泣ける話や感動の実話、号泣するストーリーまとめ – ラクリマ

色褪せたミニ四駆

阪神・淡路大震災(フリー写真)

小学4年生の時の1月15日、連休最初の日だったかな。

いつものメンバー5人で、俺の住んでいたマンションで遊んでいた。

当時はミニ四駆を廊下で走らせ、騒いでは管理人さんによく怒られたものだ。

俺は改造が下手でいつも遅かった。友達の一人が

「肉抜きしてやるから貸してや」

と言うので、俺はどうしても一番になりたかったから貸して改造をお願いした。

「休みが終わったら学校に持って行くわ」

と言われ、かなり楽しみにしてた。

その休み明けは1月17日。震災の日だった。

俺は電球の傘にぶつかって額を切ったが、何とか無事だった。

避難した公園にいつもの奴らが集まって来る。4人揃ったが後1人が来ない。

心配になって4人とうちの親父とでそいつの家の前に行ってみた。

光景は悲惨なものだった。1階部分が見る影もなく、2階しかなかった。

そいつの姉貴が2階で寝ていたらしく、無事に出て来たがワンワン泣いていた。

「お母さん、お父さん、〇〇、何してんのよ!早く寝てらんと早く出て来てや」

俺たちもその前で立ち尽くすばかりで何もできず、それぞれ親戚の家や知り合いの家に避難することになってしまった。

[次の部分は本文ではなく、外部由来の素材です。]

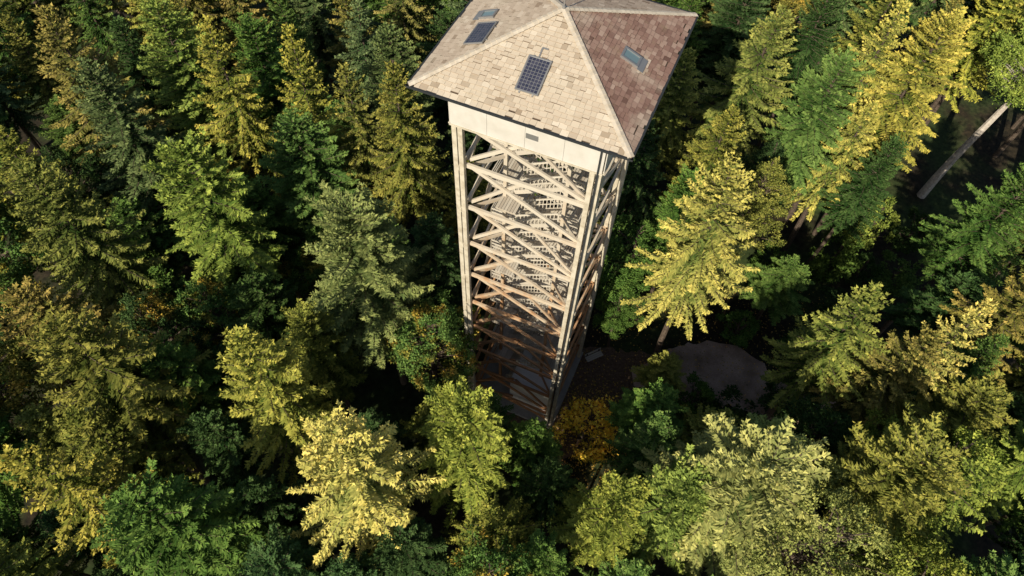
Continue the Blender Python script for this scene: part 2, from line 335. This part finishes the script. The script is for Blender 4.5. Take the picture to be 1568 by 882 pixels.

そして2月に入っての新聞。死亡者名の欄にあいつと、あいつの両親の名前が載っていた。

俺はそれを聞いて地元に一旦戻った。2月20日の合同慰霊祭。

あいつと対面したのはその日だった。

スプレー塗装が剥げているボロボロのミニ四駆とメモを、あいつの姉貴が渡してくれた。

メモには、

『ちょっとオマケでスプレーもしといたで。これでお前もいっちょまえになれるな。次に走る時、楽しみにしてるで』

と書かれていた。

「いつ走るねんや。アホが」

涙で言葉はそれしか出なかった。

あれから9年、色褪せてもう動くことはないだろうミニ四駆。

今も部屋の机の上に置いている。